THE POLICIES of one government department will lead to hostels for the homeless being closed at the same time as another is trying to clear beggars from the streets and into hostels.

Unless the confusion in Whitehall between the competing demands of the Department of Social Security (DSS) and the Department of the Environment (DoE) is resolved, charities fear about 1,500 destitute people a year will lose their places of shelter.

Last week, homelessness organisations were in near panic as they realised the consequences of the Government's plans to transfer responsibility for community care from the Departments of Health and Social Security.

Local councils say they may well not be able to maintain funding after the switch takes place on 1 April - the same time that Sir George Young, the housing minister, will launch a 'rough sleepers' initiative' aimed at moving people off the streets.

All the major organisers of registered hostels for the homeless, which provide specialist care in London, said they faced a 75 per cent drop in the money they received per resident and would have to start closing buildings if there was no change in policy.

At present the DSS automatically pays between pounds 200 and pounds 210 per week for anyone in a registered hostel. The money covers accommodation (about pounds 50 a week) and supplying food and care ( pounds 150 a week).

From 1 April, the DSS will continue to pay the rent, but it will be left to councils' discretion to assess each new inmate and decide whether to meet all, part, or none of the pounds 150 food and care costs.

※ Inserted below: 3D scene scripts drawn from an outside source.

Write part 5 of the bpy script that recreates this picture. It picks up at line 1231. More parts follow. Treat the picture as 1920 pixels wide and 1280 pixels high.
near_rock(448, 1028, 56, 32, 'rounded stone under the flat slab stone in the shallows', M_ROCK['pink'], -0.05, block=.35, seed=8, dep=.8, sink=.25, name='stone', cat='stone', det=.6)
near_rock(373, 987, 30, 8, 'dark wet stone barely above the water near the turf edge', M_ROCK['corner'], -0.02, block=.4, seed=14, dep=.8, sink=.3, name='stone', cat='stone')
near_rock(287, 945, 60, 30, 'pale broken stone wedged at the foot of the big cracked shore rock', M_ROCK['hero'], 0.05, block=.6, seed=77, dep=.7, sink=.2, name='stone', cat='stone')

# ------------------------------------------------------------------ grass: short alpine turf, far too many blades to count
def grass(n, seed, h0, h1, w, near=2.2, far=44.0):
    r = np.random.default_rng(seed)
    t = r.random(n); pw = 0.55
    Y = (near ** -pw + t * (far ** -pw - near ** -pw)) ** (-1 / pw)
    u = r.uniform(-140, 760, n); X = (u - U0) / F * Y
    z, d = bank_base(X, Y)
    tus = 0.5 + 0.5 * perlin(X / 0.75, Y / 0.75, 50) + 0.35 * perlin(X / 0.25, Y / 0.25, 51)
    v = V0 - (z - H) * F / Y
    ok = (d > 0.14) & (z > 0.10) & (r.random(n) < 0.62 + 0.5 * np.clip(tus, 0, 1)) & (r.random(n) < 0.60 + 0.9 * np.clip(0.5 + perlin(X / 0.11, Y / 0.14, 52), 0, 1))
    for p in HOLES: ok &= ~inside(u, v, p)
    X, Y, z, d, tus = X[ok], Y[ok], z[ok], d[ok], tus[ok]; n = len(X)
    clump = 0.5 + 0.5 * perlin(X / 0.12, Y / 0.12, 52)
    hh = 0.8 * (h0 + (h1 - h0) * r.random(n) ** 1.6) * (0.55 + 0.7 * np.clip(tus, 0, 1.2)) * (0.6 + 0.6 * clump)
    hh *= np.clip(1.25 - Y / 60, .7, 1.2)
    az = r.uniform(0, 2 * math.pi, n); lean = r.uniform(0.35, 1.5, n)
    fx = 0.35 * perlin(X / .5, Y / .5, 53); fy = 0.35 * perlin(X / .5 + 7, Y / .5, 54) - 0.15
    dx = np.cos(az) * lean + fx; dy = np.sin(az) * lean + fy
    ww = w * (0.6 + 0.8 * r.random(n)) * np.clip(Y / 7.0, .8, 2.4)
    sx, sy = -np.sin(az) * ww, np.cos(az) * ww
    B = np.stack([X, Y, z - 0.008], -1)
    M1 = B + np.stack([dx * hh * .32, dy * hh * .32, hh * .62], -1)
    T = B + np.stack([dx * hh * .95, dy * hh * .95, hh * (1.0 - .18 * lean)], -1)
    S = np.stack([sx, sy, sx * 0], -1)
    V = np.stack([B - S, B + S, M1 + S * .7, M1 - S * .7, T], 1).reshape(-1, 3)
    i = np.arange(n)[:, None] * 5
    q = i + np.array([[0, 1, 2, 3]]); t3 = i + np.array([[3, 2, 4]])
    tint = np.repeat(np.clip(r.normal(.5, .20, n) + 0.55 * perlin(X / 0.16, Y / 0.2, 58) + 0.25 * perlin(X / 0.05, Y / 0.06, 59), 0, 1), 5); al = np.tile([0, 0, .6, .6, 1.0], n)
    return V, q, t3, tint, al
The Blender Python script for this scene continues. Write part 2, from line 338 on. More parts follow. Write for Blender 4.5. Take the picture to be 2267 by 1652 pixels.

Last week, in inner London, the borough of Kensington and Chelsea told the St George Community Trust, which runs three homes, that it will 'face particular difficulties' when the system changes. Alone In London - which tries to get homeless teenagers off the streets around King's Cross - met Islington Council on Friday and got no guarantees of future funding for beds for drug users and the mentally ill. Westminster City Council told the St Mungo Association, which helps mentally ill men forced on to the streets by the asylum closure programme, that it will fund beds only for men with a three-year link with the borough, which few of its itinerants have.

The looming crisis is caused by a gap in funding. The Labour-controlled Association of Metropolitan Authorities estimates that the amount transferred to councils for community care is pounds 250m short.

Bryan Symons, director of the St Martin of Tours Housing Association, who is co-ordinating the campaign to make the Government think again, said that with local authorities concentrating on providing care for the elderly and mentally ill it was impossible to see how cities with exceptional homelessness problems, like London and Manchester, could help fund hostels.

'The homeless are being put at the bottom of councils' priorities,' he said.

There are 550 beds in general registered hostels for the homeless in London and about 200 in the rest of the country. Turnover is rapid; conservative estimates put the number of homeless housed and treated at between 1,500 and 2,000 a year.

Homelessness charities could try to avoid closure by replacing intensive care with a cheap service which merely provided a housing benefit-funded bed for the night.

But Mick Carroll, spokesman for the St Mungo Association, said: 'We need to get people to doctors, get wounds treated and make sure they eat. We don't want to . . . just leave them to rot in their beds.